**Prompt**
Repeat word for word the opening stretch of the entries, from the first line through the line containing "ow = nt.nodes.new('ShaderNodeOutputWorld');".
* start Records for processing *
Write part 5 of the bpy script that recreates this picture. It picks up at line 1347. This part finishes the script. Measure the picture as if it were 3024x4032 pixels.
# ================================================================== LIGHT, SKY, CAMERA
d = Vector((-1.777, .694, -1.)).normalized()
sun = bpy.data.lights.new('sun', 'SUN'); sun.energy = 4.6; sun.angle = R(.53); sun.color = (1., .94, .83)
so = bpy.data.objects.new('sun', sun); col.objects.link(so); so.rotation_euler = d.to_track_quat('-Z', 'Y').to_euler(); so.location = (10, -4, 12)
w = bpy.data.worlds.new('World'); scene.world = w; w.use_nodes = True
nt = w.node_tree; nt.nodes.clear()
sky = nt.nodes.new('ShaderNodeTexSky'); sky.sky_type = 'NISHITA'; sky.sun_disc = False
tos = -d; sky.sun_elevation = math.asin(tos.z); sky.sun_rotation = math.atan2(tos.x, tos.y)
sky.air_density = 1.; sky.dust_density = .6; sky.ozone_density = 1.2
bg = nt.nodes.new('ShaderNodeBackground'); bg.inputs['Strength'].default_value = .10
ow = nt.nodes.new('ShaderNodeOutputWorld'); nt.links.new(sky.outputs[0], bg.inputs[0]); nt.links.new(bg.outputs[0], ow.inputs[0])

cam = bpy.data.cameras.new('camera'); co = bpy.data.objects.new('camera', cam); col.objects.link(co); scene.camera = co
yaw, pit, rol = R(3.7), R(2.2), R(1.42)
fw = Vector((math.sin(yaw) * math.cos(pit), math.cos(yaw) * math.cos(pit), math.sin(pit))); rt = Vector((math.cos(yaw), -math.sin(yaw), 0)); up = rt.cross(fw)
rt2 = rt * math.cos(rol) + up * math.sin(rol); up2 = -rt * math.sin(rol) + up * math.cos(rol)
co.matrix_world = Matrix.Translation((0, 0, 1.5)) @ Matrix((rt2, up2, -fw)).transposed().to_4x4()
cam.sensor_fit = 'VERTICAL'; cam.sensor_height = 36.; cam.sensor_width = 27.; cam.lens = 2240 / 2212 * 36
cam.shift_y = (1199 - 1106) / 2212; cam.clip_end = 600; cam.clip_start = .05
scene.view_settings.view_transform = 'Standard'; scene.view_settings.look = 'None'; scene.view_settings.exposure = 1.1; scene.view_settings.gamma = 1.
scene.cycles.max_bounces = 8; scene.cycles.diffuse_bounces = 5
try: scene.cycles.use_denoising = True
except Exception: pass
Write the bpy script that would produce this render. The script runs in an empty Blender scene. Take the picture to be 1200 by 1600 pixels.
* end Records for processing *
**Output below**
Write part 5 of the bpy script that recreates this picture. It picks up at line 1347. This part finishes the script. Measure the picture as if it were 3024x4032 pixels.
# ================================================================== LIGHT, SKY, CAMERA
d = Vector((-1.777, .694, -1.)).normalized()
sun = bpy.data.lights.new('sun', 'SUN'); sun.energy = 4.6; sun.angle = R(.53); sun.color = (1., .94, .83)
so = bpy.data.objects.new('sun', sun); col.objects.link(so); so.rotation_euler = d.to_track_quat('-Z', 'Y').to_euler(); so.location = (10, -4, 12)
w = bpy.data.worlds.new('World'); scene.world = w; w.use_nodes = True
nt = w.node_tree; nt.nodes.clear()
sky = nt.nodes.new('ShaderNodeTexSky'); sky.sky_type = 'NISHITA'; sky.sun_disc = False
tos = -d; sky.sun_elevation = math.asin(tos.z); sky.sun_rotation = math.atan2(tos.x, tos.y)
sky.air_density = 1.; sky.dust_density = .6; sky.ozone_density = 1.2
bg = nt.nodes.new('ShaderNodeBackground'); bg.inputs['Strength'].default_value = .10
ow = nt.nodes.new('ShaderNodeOutputWorld'); nt.links.new(sky.outputs[0], bg.inputs[0]); nt.links.new(bg.outputs[0], ow.inputs[0])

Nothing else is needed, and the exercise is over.